A proposta inicial previa a composição de cinco temas para serem apresentados no Festival Nascentes, na aldeia das Fontes, em Leiria. A esses temas foram acrescentados outros quatro que desenham, através de títulos sugestivos e com recurso a uma multiplicidade de linguagens sonoras diversas, o dia-a-dia de cada um dos seus intervenientes, “do acordar” ao “merecido descanso”, embalado pela “possibilidade de sonhar”. O título do disco explica-se pelo “afecto que une” este grupo em torno da música, bem como o sentimento de pertença que a iniciativa propiciou. “Foi um sentimento que ficou corroborado com a atitude [dos músicos]”, diz Paulo Jacob. “Nem eles próprios estavam à espera de que [o resultado] fosse tão avassalador”.

Ligados às Máquinas
Vera MarmeloLigados às Máquinas no Festival Nascentes'23

Para já, ainda não há apresentações à vista, mas o assunto já está a ser tratado, garante o musicoterapeuta. “É tudo um admirável mundo novo quando falamos de espectáculos”, diz.

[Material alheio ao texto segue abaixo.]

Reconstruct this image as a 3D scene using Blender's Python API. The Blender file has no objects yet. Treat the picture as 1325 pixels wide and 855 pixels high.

Estamos a falar de um grupo que requer uma equipa de 20 pessoas a acompanhá-los, e temos dois elementos que necessitam de máquinas de oxigénio, portanto temos de ter esse cuidado”. Para além das exigências operacionais, há também o peso que recai sobre os próprios membros do grupo. “[É um processo que] exige bastante em termos de concentração. Há ali um factor de atenção elevado aos píncaros, quer em situação de ensaio, quer em situação de concerto”.

Além de raros, os espectáculos do grupo oferecem uma oportunidade única para reverter papéis e questionar ideias pré-concebidas. “Normalmente uma pessoa em cadeira de rodas olha para os demais de baixo para cima, mas quando está em cima de um palco, essa situação inverte-se”, nota o musicoterapeuta. “Essa acaba por ser também uma espécie de missão nossa: acreditarmos que a arte pode abrir canais de comunicação com o senso comum e ver se conseguimos alterar um bocadinho essa percepção que a sociedade tem sobre pessoas com deficiência”.